The third signal is credit quality. A car channel can grow consumer credit quickly, but it is also exposed to used-car prices, household repayment capacity and demand cycles. If CAL holds the loans, investors will need to see whether delinquency and provision metrics remain stable. If Eldan carries part of the exposure, it should be visible through guarantees, commitments, subsidies or changes in receivables and customer-credit policy.
The fourth signal is regulatory and commercial: data-use rights, follow-on marketing ability, competition limits and privacy constraints. In the CAL sale, regulatory approvals are already a condition for completion. A new channel with a vehicle company does not replace those approvals, but it can affect CAL's growth story if it proves to be a customer source that is not dependent only on existing banks.
Conclusion
The CAL and Eldan report is worth tracking because it sits exactly where the two companies need different evidence. Eldan needs to turn customer traffic in vehicle purchases into additional income or better closing rates without adding material consumer-credit risk to its balance sheet. CAL needs to show that it can generate quality credit through distribution partners while its shareholders advance a sale that includes a contingent consideration component tied to future performance.

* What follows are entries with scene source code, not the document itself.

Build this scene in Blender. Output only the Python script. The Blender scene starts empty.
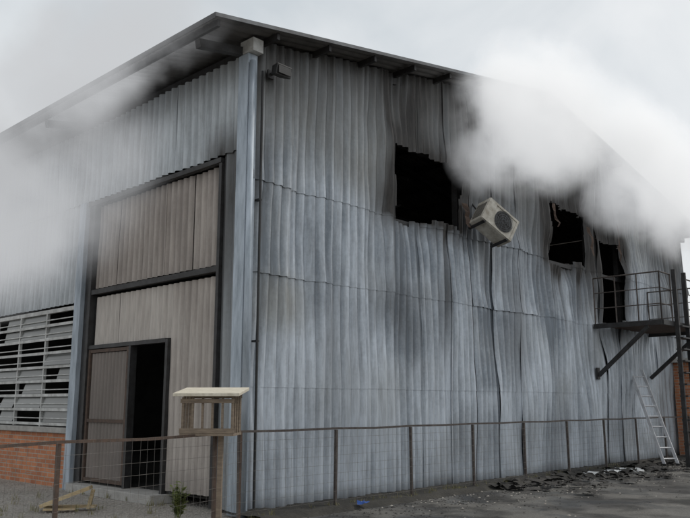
import bpy, bmesh, math, random
from mathutils import Vector, noise, Matrix
random.seed(7)
S = bpy.context.scene
COL = S.collection

# ------------------------------------------------------------------ materials
def newmat(name):
    m = bpy.data.materials.new(name); m.use_nodes = True
    nt = m.node_tree; nt.nodes.clear()
    return m, nt, nt.nodes, nt.links

def mat(name, c1, c2=None, rough=0.7, metal=0.0, scale=4.0, bump=0.2, detail=8, stretch=(1,1,1), bdist=0.01, spots=None):
    m, nt, N, L = newmat(name)
    out = N.new('ShaderNodeOutputMaterial'); b = N.new('ShaderNodeBsdfPrincipled')
    L.new(b.outputs[0], out.inputs[0])
    tc = N.new('ShaderNodeTexCoord'); mp = N.new('ShaderNodeMapping'); mp.inputs['Scale'].default_value = stretch
    L.new(tc.outputs['Object'], mp.inputs[0])
    n = N.new('ShaderNodeTexNoise'); n.inputs['Scale'].default_value = scale; n.inputs['Detail'].default_value = detail
    n.inputs['Roughness'].default_value = 0.65
    L.new(mp.outputs[0], n.inputs['Vector'])
    r = N.new('ShaderNodeValToRGB'); r.color_ramp.elements[0].position = .32; r.color_ramp.elements[1].position = .68
    c2 = c2 or tuple(x*0.65 for x in c1)
    r.color_ramp.elements[0].color = (*c2, 1); r.color_ramp.elements[1].color = (*c1, 1)
    L.new(n.outputs['Fac'], r.inputs[0])
    L.new(r.outputs[0], b.inputs['Base Color'])
    b.inputs['Roughness'].default_value = rough; b.inputs['Metallic'].default_value = metal
    if bump:
        n2 = N.new('ShaderNodeTexNoise'); n2.inputs['Scale'].default_value = scale*6; n2.inputs['Detail'].default_value = 6
        L.new(mp.outputs[0], n2.inputs['Vector'])
        bp = N.new('ShaderNodeBump'); bp.inputs['Strength'].default_value = bump; bp.inputs['Distance'].default_value = bdist
        L.new(n2.outputs['Fac'], bp.inputs['Height']); L.new(bp.outputs[0], b.inputs['Normal'])
    return m

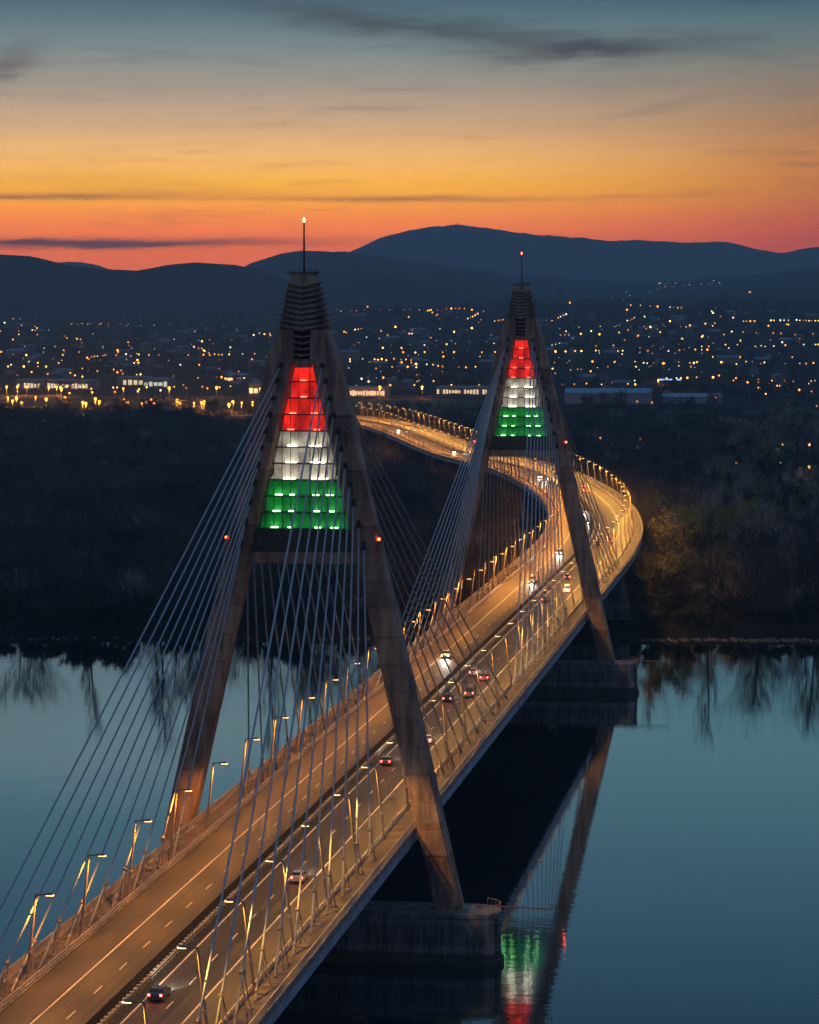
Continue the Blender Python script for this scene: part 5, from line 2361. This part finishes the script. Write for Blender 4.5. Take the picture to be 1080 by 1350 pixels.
# lamps of the two lit roads across the plain
RP = catmull(ROAD_B, 46)
for i in range(0, len(RP)):
    if -1000 < RP[i][0] < -330:
        TOWN.append((round(RP[i][0]), round(RP[i][1] - 10), 14., 2, 'o'))
for k in range(15):
    q = at(1735 + 46 * k, 15 if k % 2 else -15)
    TOWN.append((round(q.x), round(q.y), round(q.z + 10, 1), 2, 'o'))
TOWN.sort(key=lambda q: (-q[3], math.hypot(q[0] - CAM.x, q[1] - CAM.y)))
rest = {c: MB() for c in LM}
for i, (x, y, z, big, c) in enumerate(TOWN):
    D_ = math.hypot(x - CAM.x, y - CAM.y)
    r = (.5, 1.02, 1.35)[big] * (.45 + .55 * D_ / 3500.) * rng.uniform(.6, 1.3)
    if big == 0 and c == 'w' and D_ < 6500:
        c = rng.choice('cwwd')
    elif big == 1 and c == 'o':
        c = rng.choice('oooddb')
    if i < 290:
        o = link('town_lamp', globe[c])
        o.location = (x, y, z)
        o.scale = (r, r, r)
        lab = {'d': 'dim amber street light in the town', 'b': 'bright amber street light in the town', 'o': 'glowing amber street light in the town', 'w': 'glowing white light among the houses', 'r': 'bright red signal light right of the warehouses', 'c': 'faint cool light among the houses'}[c]
        if big == 2 and c == 'o':
            lab = 'large amber road light beside the fields'
        tag(o, lab, 'street light', {'d': 'dim amber lights of the town', 'b': 'bright amber lights of the town', 'o': 'amber lights of the town', 'w': 'white lights of the town', 'r': None, 'c': 'cool lights of the town'}[c])
        if big == 2 and c == 'o':
            lo = bpy.data.objects.new('road_glow', lamp_d)
            COL.objects.link(lo)
            lo.location = (x, y, z - 2.5)
        hgt = z - height(x, y)
        if 1 < hgt < 30:
            p = MB()
            p.tube([(0, 0, -hgt / r), (0, 0, -.9)], [.12, .09], 4)
            me = p.mesh('post', M['galv'])
            po = link('post', me, o)
    else:
        for v in (None,):
            gb = rest[c]
            gb.ball((x, y, z), r, 6, 4)
for c, gb in rest.items():
    if gb.v:
        tag(gb.obj('town_lights', LM[c]), 'scattered far lights of the town', None, None, 'stuff')

# ---------------------------------------------------------------- haze
g = MB()
g.box((-5600, 10600, 323.), (24800, 26600, 655.))
hz = g.obj('haze')
tag(hz, 'thin dusk haze over the plain', None, None, 'stuff')
m = bpy.data.materials.new('haze')
m.use_nodes = True
m.node_tree.nodes.clear()
t = NT(m.node_tree)
pv = t.node('ShaderNodeVolumePrincipled')
pv.inputs['Color'].default_value = (.56, .84, 1, 1)
pv.inputs['Density'].default_value = HAZE
om = t.node('ShaderNodeOutputMaterial')
t.l.new(pv.outputs[0], om.inputs['Volume'])
hz.data.materials.append(m)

The current conclusion is narrow: this is an interesting distribution channel, and it is smarter than a routine cooperation headline because it comes after Eldan's Direct Finance attempt ended and because Eldan has a retail base that creates a real contact point with vehicle buyers. It is still not enough to change the financial read on Eldan, Discount, FIBI or Harel. For that, the next disclosures need to show who holds the risk, the penetration rate, the fee or subsidy, and whether CAL's credit quality remains sound once the channel starts producing loans.